A somewhat quieter atmosphere reigned during the ultra-exclusive First Choice hours, with shorter lines at the Miami Beach Convention Center and spaces still available in its parking lot. But there were still plenty of European accents heard, two-cheek kisses doled out -- and serious conversations about purchasing artworks before the fair opened to the general public at noon Thursday.
''Surely, everyone is worried about similar issues,'' said Jaime Riestra, director of Mexico City's OMR Gallery, which has been exhibiting international artists at Art Basel since its Miami Beach debut in 2002. ``The world is in crisis and the art we are bringing this year reflects that.''
Riestra was surrounded by a floor sprinkled with copper and silver coins -- part of the installation Fortuna by Pablo Vargas Lugo, a Mexican artist who lives in Lima. Look closely at the Mexico-made coins, and note that they are timepieces. The installation, which includes a wood table full of ''coins,'' carries a $35,000 price tag, and viewers were asking Riestra to give them free samples.
''I can't give them out, but maybe this crisis is an opportunity for people to speculate less about the value of art and return to what art is supposed to do -- fill your soul,'' Riestra said.

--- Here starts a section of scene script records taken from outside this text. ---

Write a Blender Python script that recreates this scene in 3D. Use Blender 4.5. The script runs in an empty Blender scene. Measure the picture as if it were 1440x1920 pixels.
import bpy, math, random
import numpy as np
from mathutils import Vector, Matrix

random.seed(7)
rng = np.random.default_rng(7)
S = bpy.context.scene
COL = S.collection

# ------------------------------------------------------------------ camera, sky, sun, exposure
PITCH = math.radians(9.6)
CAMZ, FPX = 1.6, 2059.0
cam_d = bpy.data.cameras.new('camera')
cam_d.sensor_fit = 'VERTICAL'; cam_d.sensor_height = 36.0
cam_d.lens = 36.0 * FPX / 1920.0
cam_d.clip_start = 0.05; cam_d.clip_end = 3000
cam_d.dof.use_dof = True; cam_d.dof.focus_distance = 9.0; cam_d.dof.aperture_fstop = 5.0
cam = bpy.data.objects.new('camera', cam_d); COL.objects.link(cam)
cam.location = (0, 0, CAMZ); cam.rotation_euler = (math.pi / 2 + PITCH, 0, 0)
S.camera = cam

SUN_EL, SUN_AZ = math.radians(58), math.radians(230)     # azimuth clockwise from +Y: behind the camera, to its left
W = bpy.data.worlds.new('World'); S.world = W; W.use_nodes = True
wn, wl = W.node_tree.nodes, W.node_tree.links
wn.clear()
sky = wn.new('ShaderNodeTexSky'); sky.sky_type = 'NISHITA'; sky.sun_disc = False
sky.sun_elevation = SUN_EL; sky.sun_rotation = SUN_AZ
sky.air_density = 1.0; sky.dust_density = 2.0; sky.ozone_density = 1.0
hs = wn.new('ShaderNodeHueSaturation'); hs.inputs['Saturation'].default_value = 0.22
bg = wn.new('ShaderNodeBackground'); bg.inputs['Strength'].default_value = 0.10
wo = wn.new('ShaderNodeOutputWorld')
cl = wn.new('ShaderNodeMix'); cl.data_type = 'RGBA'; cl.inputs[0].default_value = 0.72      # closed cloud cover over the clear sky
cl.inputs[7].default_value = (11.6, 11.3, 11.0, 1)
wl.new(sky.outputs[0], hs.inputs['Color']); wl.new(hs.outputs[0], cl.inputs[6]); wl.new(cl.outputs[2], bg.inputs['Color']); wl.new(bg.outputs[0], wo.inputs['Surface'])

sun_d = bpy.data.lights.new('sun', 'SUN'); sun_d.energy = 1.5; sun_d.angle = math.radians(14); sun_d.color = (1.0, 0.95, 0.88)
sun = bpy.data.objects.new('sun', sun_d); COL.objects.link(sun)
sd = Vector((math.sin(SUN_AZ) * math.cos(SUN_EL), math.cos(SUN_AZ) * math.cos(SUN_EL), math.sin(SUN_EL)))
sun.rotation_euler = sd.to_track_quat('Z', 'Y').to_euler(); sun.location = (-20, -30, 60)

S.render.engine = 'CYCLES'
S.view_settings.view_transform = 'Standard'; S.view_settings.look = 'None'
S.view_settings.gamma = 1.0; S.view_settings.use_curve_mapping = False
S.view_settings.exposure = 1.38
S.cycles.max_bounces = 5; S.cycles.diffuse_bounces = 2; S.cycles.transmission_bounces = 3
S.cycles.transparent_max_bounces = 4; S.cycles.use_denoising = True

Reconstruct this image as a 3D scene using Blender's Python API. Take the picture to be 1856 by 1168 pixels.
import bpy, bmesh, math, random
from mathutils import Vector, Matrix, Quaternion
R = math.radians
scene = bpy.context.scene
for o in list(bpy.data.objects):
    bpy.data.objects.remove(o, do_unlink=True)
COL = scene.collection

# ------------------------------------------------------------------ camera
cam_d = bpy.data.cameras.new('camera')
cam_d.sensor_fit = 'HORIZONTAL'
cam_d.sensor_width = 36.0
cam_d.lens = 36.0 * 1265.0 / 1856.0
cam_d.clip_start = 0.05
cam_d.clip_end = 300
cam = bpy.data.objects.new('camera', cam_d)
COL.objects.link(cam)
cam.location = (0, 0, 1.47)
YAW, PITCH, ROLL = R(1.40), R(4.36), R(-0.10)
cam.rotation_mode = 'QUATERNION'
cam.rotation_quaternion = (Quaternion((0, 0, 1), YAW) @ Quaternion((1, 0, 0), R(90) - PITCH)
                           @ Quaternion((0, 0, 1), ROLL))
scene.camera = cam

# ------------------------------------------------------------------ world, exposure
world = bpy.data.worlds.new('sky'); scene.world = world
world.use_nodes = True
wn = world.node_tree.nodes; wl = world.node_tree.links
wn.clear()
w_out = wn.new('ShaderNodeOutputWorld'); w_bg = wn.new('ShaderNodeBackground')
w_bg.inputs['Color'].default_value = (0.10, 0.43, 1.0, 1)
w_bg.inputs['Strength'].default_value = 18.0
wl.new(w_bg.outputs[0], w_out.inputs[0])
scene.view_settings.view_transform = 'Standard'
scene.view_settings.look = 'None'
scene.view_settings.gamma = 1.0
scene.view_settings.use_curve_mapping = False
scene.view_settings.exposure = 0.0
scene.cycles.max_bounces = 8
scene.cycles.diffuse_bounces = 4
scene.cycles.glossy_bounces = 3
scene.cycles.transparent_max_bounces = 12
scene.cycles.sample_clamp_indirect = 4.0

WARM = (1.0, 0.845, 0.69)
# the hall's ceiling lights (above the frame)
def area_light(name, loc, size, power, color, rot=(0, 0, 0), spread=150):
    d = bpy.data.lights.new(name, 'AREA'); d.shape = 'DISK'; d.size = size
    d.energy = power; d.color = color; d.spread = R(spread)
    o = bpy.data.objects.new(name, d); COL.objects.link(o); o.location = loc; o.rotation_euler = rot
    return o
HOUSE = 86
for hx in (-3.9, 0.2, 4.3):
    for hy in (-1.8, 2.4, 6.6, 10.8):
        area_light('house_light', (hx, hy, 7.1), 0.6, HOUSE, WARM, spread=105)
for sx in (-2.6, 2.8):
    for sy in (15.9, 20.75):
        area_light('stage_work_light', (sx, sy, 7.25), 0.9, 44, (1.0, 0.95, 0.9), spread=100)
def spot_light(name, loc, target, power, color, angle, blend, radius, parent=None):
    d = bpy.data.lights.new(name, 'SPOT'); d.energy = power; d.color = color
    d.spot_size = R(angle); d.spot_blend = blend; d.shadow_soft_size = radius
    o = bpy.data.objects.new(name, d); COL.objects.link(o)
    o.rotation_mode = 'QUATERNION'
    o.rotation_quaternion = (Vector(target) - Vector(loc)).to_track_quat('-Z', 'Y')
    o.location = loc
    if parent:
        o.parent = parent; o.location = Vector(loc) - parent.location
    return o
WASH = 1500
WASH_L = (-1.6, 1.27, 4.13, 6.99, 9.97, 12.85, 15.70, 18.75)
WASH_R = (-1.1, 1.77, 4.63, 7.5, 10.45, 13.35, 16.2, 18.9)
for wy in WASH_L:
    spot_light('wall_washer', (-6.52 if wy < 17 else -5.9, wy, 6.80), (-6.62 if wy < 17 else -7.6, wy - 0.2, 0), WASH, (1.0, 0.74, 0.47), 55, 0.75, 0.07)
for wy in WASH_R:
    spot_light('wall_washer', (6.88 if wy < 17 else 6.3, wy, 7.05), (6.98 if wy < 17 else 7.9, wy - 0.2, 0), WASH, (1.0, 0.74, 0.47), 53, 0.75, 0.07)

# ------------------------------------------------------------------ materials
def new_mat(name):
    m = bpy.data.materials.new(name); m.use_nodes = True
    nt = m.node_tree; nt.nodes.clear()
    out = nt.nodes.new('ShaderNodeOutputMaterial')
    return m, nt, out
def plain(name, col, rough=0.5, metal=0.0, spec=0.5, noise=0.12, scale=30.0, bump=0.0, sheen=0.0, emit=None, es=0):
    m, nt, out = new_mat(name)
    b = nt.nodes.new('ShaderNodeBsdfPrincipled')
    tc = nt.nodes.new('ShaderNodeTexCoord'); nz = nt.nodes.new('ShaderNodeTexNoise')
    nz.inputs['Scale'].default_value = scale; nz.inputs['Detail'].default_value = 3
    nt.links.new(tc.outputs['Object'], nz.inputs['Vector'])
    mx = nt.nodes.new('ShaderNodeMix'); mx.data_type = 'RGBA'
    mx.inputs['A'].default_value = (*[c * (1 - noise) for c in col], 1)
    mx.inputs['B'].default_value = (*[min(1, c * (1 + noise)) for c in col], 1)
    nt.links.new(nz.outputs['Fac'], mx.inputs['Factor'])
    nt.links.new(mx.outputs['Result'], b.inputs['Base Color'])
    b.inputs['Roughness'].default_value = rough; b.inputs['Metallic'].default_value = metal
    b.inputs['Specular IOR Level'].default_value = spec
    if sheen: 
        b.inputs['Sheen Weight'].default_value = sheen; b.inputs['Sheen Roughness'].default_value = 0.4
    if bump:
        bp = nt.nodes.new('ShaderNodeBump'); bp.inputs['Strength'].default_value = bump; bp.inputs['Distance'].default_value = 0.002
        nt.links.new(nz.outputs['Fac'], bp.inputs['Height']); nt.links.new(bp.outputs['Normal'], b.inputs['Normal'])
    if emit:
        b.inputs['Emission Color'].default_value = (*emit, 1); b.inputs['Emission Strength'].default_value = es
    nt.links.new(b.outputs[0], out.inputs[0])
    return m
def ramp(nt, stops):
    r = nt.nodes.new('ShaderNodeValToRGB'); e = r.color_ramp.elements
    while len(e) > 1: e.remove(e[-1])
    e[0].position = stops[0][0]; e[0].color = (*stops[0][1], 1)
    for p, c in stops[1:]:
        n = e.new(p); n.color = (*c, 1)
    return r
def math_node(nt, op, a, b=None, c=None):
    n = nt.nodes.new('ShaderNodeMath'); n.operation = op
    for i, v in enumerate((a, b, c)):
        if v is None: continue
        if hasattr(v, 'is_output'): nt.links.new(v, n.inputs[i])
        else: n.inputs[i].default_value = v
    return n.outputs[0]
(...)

Another gallery, Bortolami of New York, wooed buyers by enclosing its booth in a chain-link fence bathed in 24-karat gold, the work of New York artist Aaron Young. Titled fenceMiami, the fence had openings as if it had been vandalized, and people slid through these holes into the booth. But unless you were a serious buyer, gallery representatives refused to quote a price for the work or smaller golden fence sculptures titled Zorro and Fat D.
Despite global economic woes, Art Basel remained a feast for the eyes: 266 international galleries exhibiting the works of some 2,000 artists, new galleries from Dubai, Bangalore, Mumbai, and a colorful crowd strolling through the maze-like booths. Maybe the crowd wasn't as colorful as in other years -- people seemed to have toned down in every conceivable way.
But there still were notables: a coiffed Jackie Kennedy look-alike wearing a tailored ''Laundry Bag'' dress, a grown-up man in a lime green, white polka-dotted overcoat, and a couple dressed as a Russian soldier and his lover -- he in a vintage brown uniform, she (really a he) in a red suit and blond wig.
Fewer sales on opening day led to speculation that Saturday and Sunday might become the fair's discount days. But some collectors were buying early on Wednesday and by the beginning of the Vernissage, the evening preview for regular VIPs, the convention center seemed crowded.
Local arts philanthropist Adrienne Arsht spotted artist Kris Martin's massive swinging bell installation, asking price $250,000, just after the fair opened.
''It's taking my breath away,'' said Arsht, who bought the piece within the hour. The work, titled For Whom . . . as a reference to author Ernest Hemingway, originally sat in a Belgian church. Martin rescued it, removed the clapper and programmed it to swing. Arsht plans to install it at the one-time home of William Jennings Bryan that she recently purchased in Miami.